When i first arrived in Sydney the first person to talk to me was from the airport. I couldn't have heard anything better but the sound of the Aussie accent, it was truly amazing. I thought they were just putting on the accent or they were a real Aussie but when I walked through the airport everyone was speaking with this weird accent, I loved it. It was so great to be able to speak to strangers without any problems and having to think about what I was saying.
I went to Woden on my first day, I knew I was back when I looked around and counted how many bogans there were.
I don't think I could be in a better place right now, home is where I need to be. Although I found it hard leaving Germany and the people there, I am so happy to be back. It's a weird feeling, I don't feel the need to catch up with people because I have lasted all these months without seeing any of them and now that I am back it just doesn't matter if I go through another few weeks without seeing them.
The changes here are very minimal but it's nice trying to point them out and appreciate them.

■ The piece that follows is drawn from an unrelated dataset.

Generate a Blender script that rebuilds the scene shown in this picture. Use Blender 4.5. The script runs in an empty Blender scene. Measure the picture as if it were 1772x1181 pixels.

Apart from the fact that the dog has changed into a psycho case, not very much has changed here at home.
I have no motivation to do anything, my bags were still packed until this morning when I decided to do it because I was starting to embarrass myself. The blog is another story... I just haven't brought myself to writing anything because everything is normal now. In Germany I had open eyes to notice what the differences are but here everything is normal and I can't find anything interesting. It makes writing hard because a lot of posts were about the differences and it was so much fun writing about it.
The question I get asked most from people my age is, "How did you survive half a year away?" my answer is always, "I really have no idea". It's such a hard question to answer because there is no answer to it, I just pushed myself through the 6 months and I don't know how. It just shows that it's possible for everyone, you just have to pull through it and even when things get tricky there will always be light at the end of the tunnel.